We'd have the very latest pagination software clipping along on the very latest operating system.

However ... we had a few old Macintosh computers that were incompatible (too old) with the new operating system.

And ... the new operating system didn't run the old Microsoft Word program, so we upgraded Word, which didn't communicate with our old font management system (basic helvetica looks like arthritic handwriting on the screen).

So, we upgraded the font management program, which doesn't care for some of our favorite fonts, a problem we're still pulling hair out over.

Further, OSX, cleverly named "Jaguar" for its speed, also doesn't run our old Internet browsers or e-mail software. So, we upgraded those as well.

If you've called our office lately and been greeted with a cheerful, "What do you want?!" it's because we're all dealing with changes here. Lots of them. All at the same time.

Computer work stations tend to become little safe havens of familiarity in the work place.

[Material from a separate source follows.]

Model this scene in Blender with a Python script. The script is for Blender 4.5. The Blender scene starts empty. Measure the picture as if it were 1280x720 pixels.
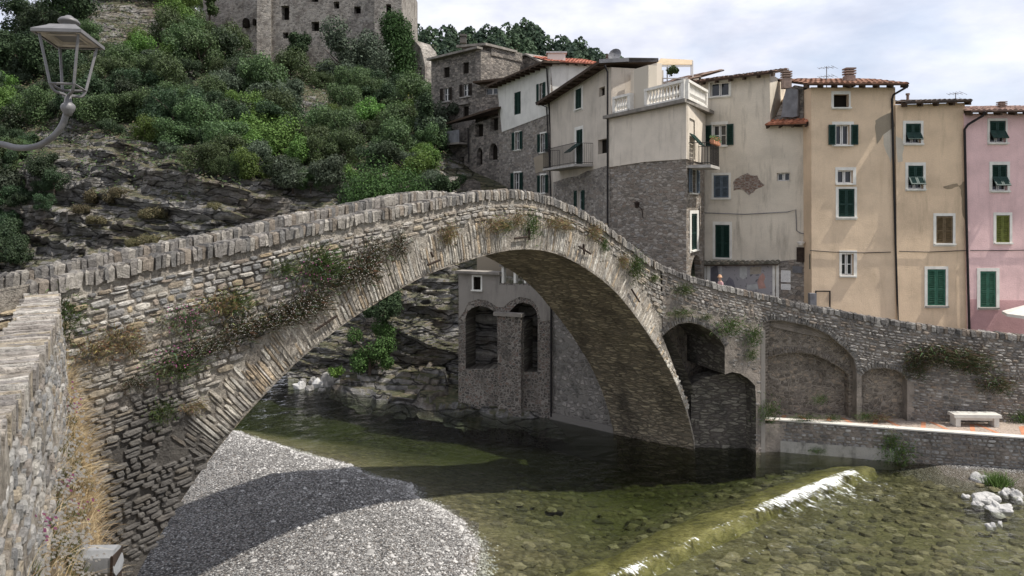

We sit down with our coffee cups and we all know what we have to do, where to find the files and what they're supposed to look like.

Now, everything's different.

Thank God the coffee pot still works the same.

Sending our pages online to the printer will eliminate two steps of reproduction, and the end result, we hope, will be a crisper, cleaner quality newspaper.

Meanwhile, I hope we don't all lose our minds, and we hope you, our readers, are forgiving of minor errors and omissions, if any, you may find in this issue.